A program-by-program review is "job one," Carter said. Defense Secretary Robert Gates on April 6 made his budget recommendations known. Now it is time for "spinning out the implications of those decisions."
He steered clear of mentioning any particular program, including the Air Force's embattled refueling tanker replacement, telling reporters only that "you know what those programs are."
Next, the need to move equipment and other assets from Iraq to Afghanistan is a "non-trivial matter," Carter said, putting logistics at the No. 2 spot. "We can't afford not to meet those timetables." Related issues that fall under this priority include the number of contractors on the battlefield (and in DOD) and rapid acquisition.
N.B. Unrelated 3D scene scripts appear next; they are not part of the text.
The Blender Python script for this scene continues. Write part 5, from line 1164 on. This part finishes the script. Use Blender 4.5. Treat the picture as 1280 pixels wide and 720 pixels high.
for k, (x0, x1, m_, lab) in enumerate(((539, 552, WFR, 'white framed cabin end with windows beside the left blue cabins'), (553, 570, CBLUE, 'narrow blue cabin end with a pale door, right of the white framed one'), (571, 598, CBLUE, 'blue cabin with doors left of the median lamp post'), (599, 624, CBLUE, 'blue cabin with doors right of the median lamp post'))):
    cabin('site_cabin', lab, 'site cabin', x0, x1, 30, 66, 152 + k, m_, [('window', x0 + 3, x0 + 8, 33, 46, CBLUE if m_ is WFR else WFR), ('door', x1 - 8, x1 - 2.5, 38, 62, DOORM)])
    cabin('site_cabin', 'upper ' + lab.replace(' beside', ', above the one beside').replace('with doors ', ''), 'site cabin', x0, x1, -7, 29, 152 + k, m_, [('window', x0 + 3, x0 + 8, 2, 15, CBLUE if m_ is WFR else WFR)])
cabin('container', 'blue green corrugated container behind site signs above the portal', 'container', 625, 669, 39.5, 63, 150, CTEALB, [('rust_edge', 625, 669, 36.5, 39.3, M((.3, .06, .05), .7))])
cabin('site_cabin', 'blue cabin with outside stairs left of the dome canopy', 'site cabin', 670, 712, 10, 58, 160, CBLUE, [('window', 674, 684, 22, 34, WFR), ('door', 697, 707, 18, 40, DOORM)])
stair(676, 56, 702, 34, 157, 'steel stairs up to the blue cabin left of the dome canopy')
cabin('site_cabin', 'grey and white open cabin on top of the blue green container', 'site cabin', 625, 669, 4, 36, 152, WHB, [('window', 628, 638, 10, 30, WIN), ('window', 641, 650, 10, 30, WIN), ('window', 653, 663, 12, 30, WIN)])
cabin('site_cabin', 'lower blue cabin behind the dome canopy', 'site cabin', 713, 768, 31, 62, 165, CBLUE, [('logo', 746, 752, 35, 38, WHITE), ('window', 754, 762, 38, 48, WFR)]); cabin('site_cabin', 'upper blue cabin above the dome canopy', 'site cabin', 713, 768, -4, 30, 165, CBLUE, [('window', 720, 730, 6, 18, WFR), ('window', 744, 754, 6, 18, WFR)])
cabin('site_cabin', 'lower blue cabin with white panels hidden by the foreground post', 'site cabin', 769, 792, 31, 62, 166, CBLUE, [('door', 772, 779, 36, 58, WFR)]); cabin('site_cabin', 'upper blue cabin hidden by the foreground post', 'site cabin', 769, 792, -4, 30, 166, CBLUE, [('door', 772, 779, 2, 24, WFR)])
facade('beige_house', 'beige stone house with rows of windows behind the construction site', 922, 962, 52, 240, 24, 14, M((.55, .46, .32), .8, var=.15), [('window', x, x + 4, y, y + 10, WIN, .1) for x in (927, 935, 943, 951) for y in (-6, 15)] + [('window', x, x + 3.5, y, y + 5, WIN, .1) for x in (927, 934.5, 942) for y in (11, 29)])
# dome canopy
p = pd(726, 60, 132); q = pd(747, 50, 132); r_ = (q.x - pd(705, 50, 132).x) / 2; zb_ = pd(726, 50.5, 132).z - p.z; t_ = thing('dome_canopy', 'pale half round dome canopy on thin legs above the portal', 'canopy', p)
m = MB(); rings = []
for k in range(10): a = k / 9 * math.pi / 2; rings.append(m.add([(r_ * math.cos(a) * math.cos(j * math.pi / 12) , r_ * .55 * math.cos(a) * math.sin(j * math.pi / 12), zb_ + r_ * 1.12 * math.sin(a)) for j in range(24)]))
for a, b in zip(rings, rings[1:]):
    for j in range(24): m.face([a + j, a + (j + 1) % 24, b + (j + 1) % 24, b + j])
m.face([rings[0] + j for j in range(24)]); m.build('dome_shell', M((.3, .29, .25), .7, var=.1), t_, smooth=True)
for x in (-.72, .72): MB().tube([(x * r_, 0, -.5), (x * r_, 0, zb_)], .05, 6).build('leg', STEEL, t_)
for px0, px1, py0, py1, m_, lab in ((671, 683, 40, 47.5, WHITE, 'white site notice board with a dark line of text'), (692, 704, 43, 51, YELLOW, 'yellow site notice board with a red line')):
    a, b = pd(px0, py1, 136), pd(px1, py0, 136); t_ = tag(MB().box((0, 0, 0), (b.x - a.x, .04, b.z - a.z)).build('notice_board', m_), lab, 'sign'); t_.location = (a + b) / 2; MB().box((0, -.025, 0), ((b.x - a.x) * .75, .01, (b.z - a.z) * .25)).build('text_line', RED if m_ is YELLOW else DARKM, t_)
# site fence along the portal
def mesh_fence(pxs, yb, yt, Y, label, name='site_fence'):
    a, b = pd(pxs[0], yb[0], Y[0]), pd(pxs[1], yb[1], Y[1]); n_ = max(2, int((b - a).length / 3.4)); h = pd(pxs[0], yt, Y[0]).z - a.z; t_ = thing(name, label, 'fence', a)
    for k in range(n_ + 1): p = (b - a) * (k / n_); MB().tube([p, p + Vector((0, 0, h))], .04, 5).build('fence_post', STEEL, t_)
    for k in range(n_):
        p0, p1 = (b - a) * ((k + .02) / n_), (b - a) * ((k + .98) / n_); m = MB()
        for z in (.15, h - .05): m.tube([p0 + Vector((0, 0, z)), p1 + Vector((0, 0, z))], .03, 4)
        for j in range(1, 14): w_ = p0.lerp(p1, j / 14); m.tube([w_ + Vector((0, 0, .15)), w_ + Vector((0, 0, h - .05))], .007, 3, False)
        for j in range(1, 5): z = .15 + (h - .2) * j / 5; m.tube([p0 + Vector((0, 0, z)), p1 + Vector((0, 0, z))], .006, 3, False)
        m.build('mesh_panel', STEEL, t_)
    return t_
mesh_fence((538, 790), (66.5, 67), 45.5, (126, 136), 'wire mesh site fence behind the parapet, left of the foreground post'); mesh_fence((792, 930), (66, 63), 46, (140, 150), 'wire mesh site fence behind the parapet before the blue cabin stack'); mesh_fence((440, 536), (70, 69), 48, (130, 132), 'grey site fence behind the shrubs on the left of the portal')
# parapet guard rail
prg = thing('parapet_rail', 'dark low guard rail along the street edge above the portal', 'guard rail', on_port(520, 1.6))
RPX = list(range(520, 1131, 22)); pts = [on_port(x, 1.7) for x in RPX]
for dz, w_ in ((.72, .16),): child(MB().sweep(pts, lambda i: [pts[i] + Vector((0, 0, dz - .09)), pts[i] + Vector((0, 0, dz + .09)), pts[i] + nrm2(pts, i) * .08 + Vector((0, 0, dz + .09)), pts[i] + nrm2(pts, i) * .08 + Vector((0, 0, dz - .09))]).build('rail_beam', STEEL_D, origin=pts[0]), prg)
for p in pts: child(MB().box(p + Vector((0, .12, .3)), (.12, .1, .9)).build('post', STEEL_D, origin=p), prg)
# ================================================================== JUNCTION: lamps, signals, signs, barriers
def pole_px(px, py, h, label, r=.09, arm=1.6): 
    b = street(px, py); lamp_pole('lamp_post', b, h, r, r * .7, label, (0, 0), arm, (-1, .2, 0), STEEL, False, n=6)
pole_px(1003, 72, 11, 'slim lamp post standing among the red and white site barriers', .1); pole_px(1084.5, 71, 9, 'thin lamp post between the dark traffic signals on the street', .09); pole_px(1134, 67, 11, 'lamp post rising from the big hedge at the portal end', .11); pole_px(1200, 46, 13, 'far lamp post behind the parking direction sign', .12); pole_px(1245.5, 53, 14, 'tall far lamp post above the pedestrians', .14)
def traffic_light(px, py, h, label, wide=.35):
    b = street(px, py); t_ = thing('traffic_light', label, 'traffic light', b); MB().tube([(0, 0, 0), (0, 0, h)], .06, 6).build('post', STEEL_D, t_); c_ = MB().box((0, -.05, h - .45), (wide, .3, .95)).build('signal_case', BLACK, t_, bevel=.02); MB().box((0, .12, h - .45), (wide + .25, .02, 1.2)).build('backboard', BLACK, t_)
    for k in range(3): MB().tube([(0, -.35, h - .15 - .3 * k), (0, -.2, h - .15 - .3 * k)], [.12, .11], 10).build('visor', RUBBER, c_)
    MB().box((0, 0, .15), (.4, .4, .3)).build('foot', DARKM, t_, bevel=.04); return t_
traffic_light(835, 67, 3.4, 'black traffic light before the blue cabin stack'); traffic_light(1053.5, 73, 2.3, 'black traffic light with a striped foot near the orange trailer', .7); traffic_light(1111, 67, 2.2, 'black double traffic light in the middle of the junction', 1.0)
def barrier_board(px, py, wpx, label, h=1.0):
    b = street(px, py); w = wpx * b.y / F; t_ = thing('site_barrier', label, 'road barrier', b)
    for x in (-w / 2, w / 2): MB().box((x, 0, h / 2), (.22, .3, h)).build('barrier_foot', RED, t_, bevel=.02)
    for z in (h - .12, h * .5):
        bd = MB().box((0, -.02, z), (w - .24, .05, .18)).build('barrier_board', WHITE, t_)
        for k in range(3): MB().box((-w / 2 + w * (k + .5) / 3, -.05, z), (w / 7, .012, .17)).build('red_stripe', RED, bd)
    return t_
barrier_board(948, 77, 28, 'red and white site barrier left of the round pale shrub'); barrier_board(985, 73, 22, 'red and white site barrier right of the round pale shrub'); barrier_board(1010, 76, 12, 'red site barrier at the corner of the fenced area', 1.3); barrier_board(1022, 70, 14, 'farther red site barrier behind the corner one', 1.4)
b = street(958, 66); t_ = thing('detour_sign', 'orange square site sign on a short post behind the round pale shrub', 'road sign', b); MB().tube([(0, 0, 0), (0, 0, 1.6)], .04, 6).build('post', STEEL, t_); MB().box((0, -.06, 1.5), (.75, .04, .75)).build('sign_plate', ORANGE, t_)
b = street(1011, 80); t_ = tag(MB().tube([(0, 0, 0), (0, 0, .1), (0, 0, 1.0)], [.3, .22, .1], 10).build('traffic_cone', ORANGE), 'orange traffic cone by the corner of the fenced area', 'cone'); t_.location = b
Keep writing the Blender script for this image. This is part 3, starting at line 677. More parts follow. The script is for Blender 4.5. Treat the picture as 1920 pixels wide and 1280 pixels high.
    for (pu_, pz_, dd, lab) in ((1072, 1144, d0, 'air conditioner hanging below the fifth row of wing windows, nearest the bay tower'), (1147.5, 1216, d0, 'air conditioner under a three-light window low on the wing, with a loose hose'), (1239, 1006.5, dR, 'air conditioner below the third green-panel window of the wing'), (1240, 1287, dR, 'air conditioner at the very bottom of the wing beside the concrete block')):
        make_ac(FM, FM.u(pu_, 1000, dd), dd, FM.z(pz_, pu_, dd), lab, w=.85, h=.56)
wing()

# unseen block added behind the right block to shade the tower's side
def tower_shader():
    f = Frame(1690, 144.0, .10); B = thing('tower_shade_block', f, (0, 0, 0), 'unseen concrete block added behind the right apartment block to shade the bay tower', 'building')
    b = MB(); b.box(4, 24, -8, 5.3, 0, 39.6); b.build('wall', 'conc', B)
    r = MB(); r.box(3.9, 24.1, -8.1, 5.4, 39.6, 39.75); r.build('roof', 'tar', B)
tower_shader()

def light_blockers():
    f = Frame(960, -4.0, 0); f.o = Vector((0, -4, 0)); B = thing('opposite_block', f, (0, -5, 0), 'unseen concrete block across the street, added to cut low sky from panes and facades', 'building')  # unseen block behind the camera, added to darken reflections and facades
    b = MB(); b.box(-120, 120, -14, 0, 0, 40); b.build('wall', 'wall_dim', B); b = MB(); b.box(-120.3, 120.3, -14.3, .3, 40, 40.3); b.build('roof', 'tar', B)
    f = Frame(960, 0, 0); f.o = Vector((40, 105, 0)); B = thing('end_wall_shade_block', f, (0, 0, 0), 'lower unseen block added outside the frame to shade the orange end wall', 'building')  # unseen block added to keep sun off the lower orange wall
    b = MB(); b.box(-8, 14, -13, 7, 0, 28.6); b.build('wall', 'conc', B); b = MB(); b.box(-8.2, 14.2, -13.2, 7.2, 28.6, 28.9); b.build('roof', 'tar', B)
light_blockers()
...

Once one program is fielded quickly, Carter said, the question becomes, why can't all programs be fielded as rapidly?
"I'm going to get to the bottom of those questions," he said. "It's my way of responding to that ringing in my ears from Secretary Gates's saying the building isn't supporting the war effort."
The drive for acquisition reform likewise coming from the White House and Congress provides an excellent opportunity to fix the process. "Now's the time to do better," Carter said. "If it is going to be different from other efforts, it's because of the constellation of people interested in taking a risk to do things differently if they can see the payoff."
Carter's take is to expand beyond merely fixing the front end of the acquisition process, which is where much of the current lawmaking is focused. "The classical approach doesn't help you with programs already off the rails or not being executed properly, or the need for which has disappeared or diminished in some way," Carter said. He also advocated for making other changes. "I put what the Secretary did a few weeks ago in the category of acquisition reform, at the back end," he said. "I would say...[it] was acquisition reform of a different kind, and also of a necessary kind."
Carter further mentioned the reviews scheduled for this year - including the Quadrennial Defense Review, the Nuclear Posture Review, a mobility capability study and missile defense examination. He called such landmark reviews "a real opportunity for everybody in the building" to think together about the future. "I want to make sure I and my organization play a role in doing that," he said.
The former Harvard professor and Clinton administration official was confirmed by the Senate without recorded opposition April 23, but only after Alabama Republican Sens. Richard Shelby and Jeff Sessions were able to meet with Gates over concerns with the USAF's KC-X tanker effort.